* REQUIREMENT
Go through the listing and set it down exactly, leaving out its pictures.

─── SUPPLIED MATERIAL

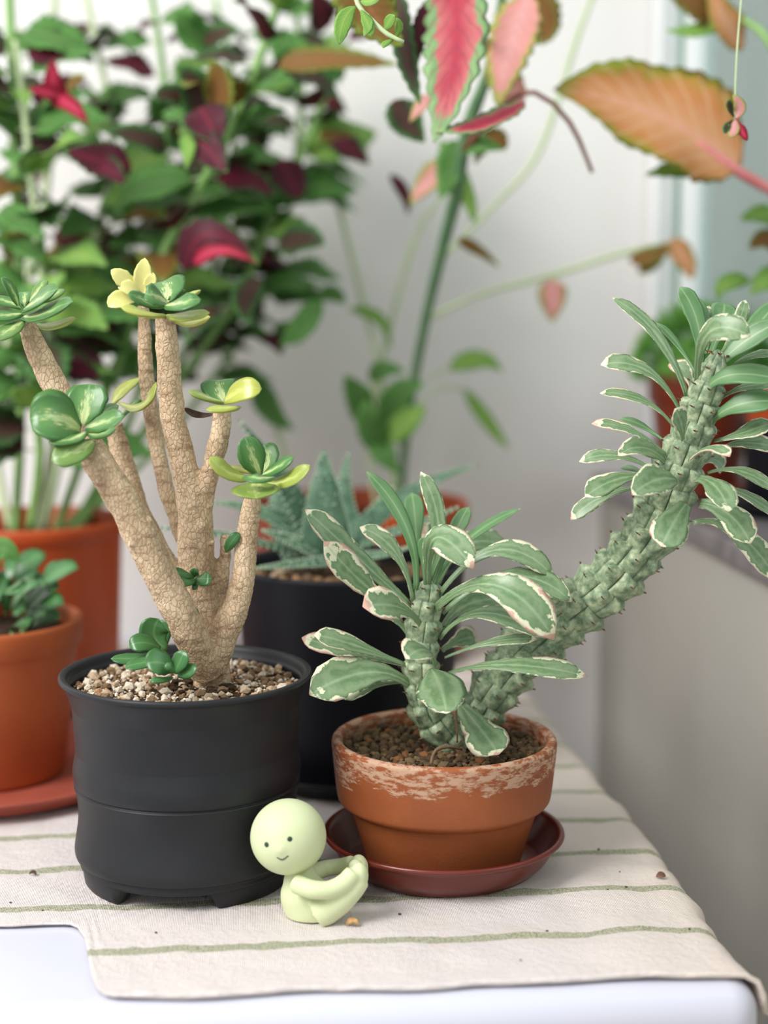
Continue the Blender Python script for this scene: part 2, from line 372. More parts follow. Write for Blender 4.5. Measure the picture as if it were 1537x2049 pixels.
# ------------------------------------------------------------------ table and cloth
TU0, TU1, TV0, TV1 = -.75, .196, .566, 1.27
tb = thing('side_table', room(-.25, .9, -.75), 'glossy white table with rounded edges under the striped cloth', 'table')
top = box('tabletop', TU0, TU1, TV0, TV1, -.075, 0, M['whitegloss'], None, .014, parent=tb)
for v in top.data.vertices:
    if v.co.x > 0: v.co.x += .006-(v.co.y+(TV1-TV0)/2)*.022
for u in (TU0+.05, TU1-.05):
    for v in (TV0+.06, TV1-.06): box('leg', u-.02, u+.02, v-.02, v+.02, -.75, -.07, M['whitegloss'], None, .004, parent=tb)
def clothz(u, v):
    k = max(0, min(1, (u-.10)/.05)); return .0022 + .0011*max(0, noise.noise((u*16, v*20, 3.1))) + .0006*noise.noise((u*60, v*60, 0)) + k*.0022*abs(noise.noise((u*22, v*34, 7))) + .0003*noise.noise((u*150, v*150, 4))
def cloth():
    V, F = [], []; NU, NV = 230, 170
    R = .013; uedge = TU1-.011
    def surf(i, j):
        t = j/NV; q = i/NU
        v = TV0+.012 + (1.22-TV0-.012)*t**1.25
        uedge = TU1-.011; u = -.62 + (.62+uedge+.026)*q
        # the front band of the cloth ends short on the left
        vf = TV0+.010+.002*noise.noise((u*25, 0, 0))
        left = 1/(1+exp(-max(-60, min(60, (-.070-u)/.003))))
        vstart = vf + left*.076
        v = vstart + (1.22-vstart)*t**1.25
        wav = .0035*noise.noise((v*22, 1.7, 0))+.002*noise.noise((v*60, 5, 0))
        sk = .006-(v-.57)*.022; u += sk*max(0, min(1, (u-.0)/.15)); uedge = TU1-.011+sk
        over = u-(uedge+wav)
        z = clothz(u, v)
        if over > 0:
            a = min(over/R, pi/2*.93); ex = max(0, over-R*pi/2*.93)
            u = uedge+wav+R*sin(a)*1.0+ex*.18; z -= R*(1-cos(a))+ex*.97
        # front hem rolls down over the rounded table edge
        f = (TV0+.014+.0-v)/.014
        if f > 0: z -= .0035*f*f
        if v < TV0+.03 and over > 0: z -= 0.0
        return Vector((u, v, z))
    for j in range(NV+1):
        for i in range(NU+1): V.append(surf(i, j))
    for j in range(NV):
        for i in range(NU): a = j*(NU+1)+i; F.append((a, a+1, a+NU+2, a+NU+1))
    n0 = len(V); V2 = [p-Vector((0, 0, .0011)) if p.z > -.001 else p-Vector((.0009, 0, .0006)) for p in V]; V += V2
    F += [tuple(n0+i for i in reversed(q)) for q in F[:]]
    def strip(idx):
        for a, b_ in zip(idx[:-1], idx[1:]): F.append((a, n0+a, n0+b_, b_))
    strip([i for i in range(NU+1)]); strip([j*(NU+1)+NU for j in range(NV+1)]); strip([j*(NU+1) for j in range(NV, -1, -1)])
    me = mesh_from('cloth', V, F, M['cloth']); o = bpy.data.objects.new('striped_cloth', me); COL.objects.link(o)
    o.rotation_euler = (0, 0, ROOM); tag(o, 'cream cotton cloth with thin green stripes spread over the white table', 'cloth'); W[o.name] = Vector()
    # hem: a rolled seam along the front edge
    pts = [surf(i, 0)+Vector((0, .0006, .0002)) for i in range(int(NU*.69), NU+1, 2)]
    vt, ft = tube(pts, [.0013]*len(pts), .01, 8)
    me = mesh_from('hem', vt, ft, M['cloth']); h = bpy.data.objects.new('hem', me); COL.objects.link(h); h.parent = o
    e = surf(NU, 0); pts = [e, e+Vector((.004, -.002, -.0005)), e+Vector((.009, -.001, -.001))]
    vt, ft = tube(pts, [.0004, .0003, .0002], .002, 6)
    me = mesh_from('loose_thread', vt, ft, M['cloth']); h = bpy.data.objects.new('loose_thread', me); COL.objects.link(h); h.parent = o
cloth()
ZC = .0030     # top of the cloth under the pots

# ------------------------------------------------------------------ leaves
PROF = {
 'round': [(0, .22), (.12, .45), (.3, .80), (.5, .98), (.68, 1.), (.84, .83), (.94, .52), (1, .03)],
 'spoon': [(0, .20), (.2, .24), (.4, .45), (.6, .82), (.76, 1.), (.88, .88), (.96, .5), (1, .04)],
 'strap': [(0, .35), (.2, .45), (.45, .75), (.7, 1.), (.86, .9), (.95, .55), (1, .04)],
 'oval': [(0, .12), (.15, .5), (.4, .95), (.6, 1.), (.8, .75), (.93, .4), (1, .02)],
 'coleus': [(0, .10), (.06, .55), (.2, .92), (.38, 1.), (.6, .82), (.8, .5), (.93, .22), (1, .02)],
 'spike': [(0, 1.), (.3, .9), (.6, .62), (.85, .28), (1, .03)]}
def pf(name, t):
    p = PROF[name]
    for (a, x), (b_, y) in zip(p[:-1], p[1:]):
        if t <= b_: k = (t-a)/(b_-a); k = k*k*(3-2*k)*.5+k*.5; return x+(y-x)*k
    return p[-1][1]
def leafgeo(B, Mi, T, hw, n, shape='spoon', cup=.25, th=.0007, NS=16, K=8, serr=0, wave=0, seed=0, nser=9, twist=0):
    C = 2*Mi-.5*(B+T); V, F, UV = [], [], []
    n = Vector(n).normalized()
    for i in range(NS+1):
        t = i/NS; p = B*(1-t)**2+C*2*t*(1-t)+T*t*t
        d = ((C-B)*(1-t)+(T-C)*t)
        if d.length < 1e-7: d = T-B
        d.normalize(); sd = d.cross(n)
        if sd.length < .15: sd = d.cross(n+Vector((.3, -.5, .1)))
        sd.normalize()
        if twist: sd = Matrix.Rotation(twist*t, 3, d) @ sd
        nn = sd.cross(d)
        base = pf(shape, t)
        if serr:
            ph = (t*nser) % 1; base *= 1-serr*(1-abs(sin(pi*ph)))*(1 if .04 < t < .98 else .3)
        h = hw*base
        irr = 1+.10*noise.noise((t*7, seed*3.1, 0)) if serr == 0 else 1
        for side in (1, -1):
            for k in range(K+1) if side == 1 else range(K-1, 0, -1):
                s = -1+2*k/K
                wv = wave*h*sin(t*11+seed+(1.5 if s > 0 else 0))*abs(s)**1.5
                q = p+sd*(s*h*irr)+nn*(cup*h*s*s+wv+side*th*(1-s*s)**.7*min(1, 8*t+.4)*min(1, 6*(1-t)+.1))
                V.append(q); UV.append(((s+1)/2, t))
    R = 2*K
    for i in range(NS):
        for k in range(R): a = i*R+k; b_ = i*R+(k+1) % R; F.append((a, b_, b_+R, a+R))
    F.append(tuple(range(R-1, -1, -1))); F.append(tuple(range(NS*R, NS*R+R)))
    return V, F, UV
def leafpx(parent, mat, b_, m_, t_, hw, Ys, n=(0, -.68, .73), shape='spoon', c=(0, 0, 0), name='leaf', label=None, **kw):
    B, Mi, T = P(b_[0], b_[1], Ys[0]), P(m_[0], m_[1], Ys[1]), P(t_[0], t_[1], Ys[2])
    kw.setdefault('seed', b_[0]*.13+t_[1]*.07)
    V, F, UV = leafgeo(B, Mi, T, hw*PM(m_[1], Ys[1]), n, shape, **kw)
    o = build(name, V, F, mat, parent, UV, origin=B); o.color = (c[0], c[1], c[2], 1)
    if label: o['label'] = label
    return o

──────

* FINISHED TASK
Continue the Blender Python script for this scene: part 2, from line 372. More parts follow. Write for Blender 4.5. Measure the picture as if it were 1537x2049 pixels.
# ------------------------------------------------------------------ table and cloth
TU0, TU1, TV0, TV1 = -.75, .196, .566, 1.27
tb = thing('side_table', room(-.25, .9, -.75), 'glossy white table with rounded edges under the striped cloth', 'table')
top = box('tabletop', TU0, TU1, TV0, TV1, -.075, 0, M['whitegloss'], None, .014, parent=tb)
for v in top.data.vertices:
    if v.co.x > 0: v.co.x += .006-(v.co.y+(TV1-TV0)/2)*.022
for u in (TU0+.05, TU1-.05):
    for v in (TV0+.06, TV1-.06): box('leg', u-.02, u+.02, v-.02, v+.02, -.75, -.07, M['whitegloss'], None, .004, parent=tb)
def clothz(u, v):
    k = max(0, min(1, (u-.10)/.05)); return .0022 + .0011*max(0, noise.noise((u*16, v*20, 3.1))) + .0006*noise.noise((u*60, v*60, 0)) + k*.0022*abs(noise.noise((u*22, v*34, 7))) + .0003*noise.noise((u*150, v*150, 4))
def cloth():
    V, F = [], []; NU, NV = 230, 170
    R = .013; uedge = TU1-.011
    def surf(i, j):
        t = j/NV; q = i/NU
        v = TV0+.012 + (1.22-TV0-.012)*t**1.25
        uedge = TU1-.011; u = -.62 + (.62+uedge+.026)*q
        # the front band of the cloth ends short on the left
        vf = TV0+.010+.002*noise.noise((u*25, 0, 0))
        left = 1/(1+exp(-max(-60, min(60, (-.070-u)/.003))))
        vstart = vf + left*.076
        v = vstart + (1.22-vstart)*t**1.25
        wav = .0035*noise.noise((v*22, 1.7, 0))+.002*noise.noise((v*60, 5, 0))
        sk = .006-(v-.57)*.022; u += sk*max(0, min(1, (u-.0)/.15)); uedge = TU1-.011+sk
        over = u-(uedge+wav)
        z = clothz(u, v)
        if over > 0:
            a = min(over/R, pi/2*.93); ex = max(0, over-R*pi/2*.93)
            u = uedge+wav+R*sin(a)*1.0+ex*.18; z -= R*(1-cos(a))+ex*.97
        # front hem rolls down over the rounded table edge
        f = (TV0+.014+.0-v)/.014
        if f > 0: z -= .0035*f*f
        if v < TV0+.03 and over > 0: z -= 0.0
        return Vector((u, v, z))
    for j in range(NV+1):
        for i in range(NU+1): V.append(surf(i, j))
    for j in range(NV):
        for i in range(NU): a = j*(NU+1)+i; F.append((a, a+1, a+NU+2, a+NU+1))
    n0 = len(V); V2 = [p-Vector((0, 0, .0011)) if p.z > -.001 else p-Vector((.0009, 0, .0006)) for p in V]; V += V2
    F += [tuple(n0+i for i in reversed(q)) for q in F[:]]
    def strip(idx):
        for a, b_ in zip(idx[:-1], idx[1:]): F.append((a, n0+a, n0+b_, b_))
    strip([i for i in range(NU+1)]); strip([j*(NU+1)+NU for j in range(NV+1)]); strip([j*(NU+1) for j in range(NV, -1, -1)])
    me = mesh_from('cloth', V, F, M['cloth']); o = bpy.data.objects.new('striped_cloth', me); COL.objects.link(o)
    o.rotation_euler = (0, 0, ROOM); tag(o, 'cream cotton cloth with thin green stripes spread over the white table', 'cloth'); W[o.name] = Vector()
    # hem: a rolled seam along the front edge
    pts = [surf(i, 0)+Vector((0, .0006, .0002)) for i in range(int(NU*.69), NU+1, 2)]
    vt, ft = tube(pts, [.0013]*len(pts), .01, 8)
    me = mesh_from('hem', vt, ft, M['cloth']); h = bpy.data.objects.new('hem', me); COL.objects.link(h); h.parent = o
    e = surf(NU, 0); pts = [e, e+Vector((.004, -.002, -.0005)), e+Vector((.009, -.001, -.001))]
    vt, ft = tube(pts, [.0004, .0003, .0002], .002, 6)
    me = mesh_from('loose_thread', vt, ft, M['cloth']); h = bpy.data.objects.new('loose_thread', me); COL.objects.link(h); h.parent = o
cloth()
ZC = .0030     # top of the cloth under the pots

# ------------------------------------------------------------------ leaves
PROF = {
 'round': [(0, .22), (.12, .45), (.3, .80), (.5, .98), (.68, 1.), (.84, .83), (.94, .52), (1, .03)],
 'spoon': [(0, .20), (.2, .24), (.4, .45), (.6, .82), (.76, 1.), (.88, .88), (.96, .5), (1, .04)],
 'strap': [(0, .35), (.2, .45), (.45, .75), (.7, 1.), (.86, .9), (.95, .55), (1, .04)],
 'oval': [(0, .12), (.15, .5), (.4, .95), (.6, 1.), (.8, .75), (.93, .4), (1, .02)],
 'coleus': [(0, .10), (.06, .55), (.2, .92), (.38, 1.), (.6, .82), (.8, .5), (.93, .22), (1, .02)],
 'spike': [(0, 1.), (.3, .9), (.6, .62), (.85, .28), (1, .03)]}
def pf(name, t):
    p = PROF[name]
    for (a, x), (b_, y) in zip(p[:-1], p[1:]):
        if t <= b_: k = (t-a)/(b_-a); k = k*k*(3-2*k)*.5+k*.5; return x+(y-x)*k
    return p[-1][1]
def leafgeo(B, Mi, T, hw, n, shape='spoon', cup=.25, th=.0007, NS=16, K=8, serr=0, wave=0, seed=0, nser=9, twist=0):
    C = 2*Mi-.5*(B+T); V, F, UV = [], [], []
    n = Vector(n).normalized()
    for i in range(NS+1):
        t = i/NS; p = B*(1-t)**2+C*2*t*(1-t)+T*t*t
        d = ((C-B)*(1-t)+(T-C)*t)
        if d.length < 1e-7: d = T-B
        d.normalize(); sd = d.cross(n)
        if sd.length < .15: sd = d.cross(n+Vector((.3, -.5, .1)))
        sd.normalize()
        if twist: sd = Matrix.Rotation(twist*t, 3, d) @ sd
        nn = sd.cross(d)
        base = pf(shape, t)
        if serr:
            ph = (t*nser) % 1; base *= 1-serr*(1-abs(sin(pi*ph)))*(1 if .04 < t < .98 else .3)
        h = hw*base
        irr = 1+.10*noise.noise((t*7, seed*3.1, 0)) if serr == 0 else 1
        for side in (1, -1):
            for k in range(K+1) if side == 1 else range(K-1, 0, -1):
                s = -1+2*k/K
                wv = wave*h*sin(t*11+seed+(1.5 if s > 0 else 0))*abs(s)**1.5
                q = p+sd*(s*h*irr)+nn*(cup*h*s*s+wv+side*th*(1-s*s)**.7*min(1, 8*t+.4)*min(1, 6*(1-t)+.1))
                V.append(q); UV.append(((s+1)/2, t))
    R = 2*K
    for i in range(NS):
        for k in range(R): a = i*R+k; b_ = i*R+(k+1) % R; F.append((a, b_, b_+R, a+R))
    F.append(tuple(range(R-1, -1, -1))); F.append(tuple(range(NS*R, NS*R+R)))
    return V, F, UV
def leafpx(parent, mat, b_, m_, t_, hw, Ys, n=(0, -.68, .73), shape='spoon', c=(0, 0, 0), name='leaf', label=None, **kw):
    B, Mi, T = P(b_[0], b_[1], Ys[0]), P(m_[0], m_[1], Ys[1]), P(t_[0], t_[1], Ys[2])
    kw.setdefault('seed', b_[0]*.13+t_[1]*.07)
    V, F, UV = leafgeo(B, Mi, T, hw*PM(m_[1], Ys[1]), n, shape, **kw)
    o = build(name, V, F, mat, parent, UV, origin=B); o.color = (c[0], c[1], c[2], 1)
    if label: o['label'] = label
    return o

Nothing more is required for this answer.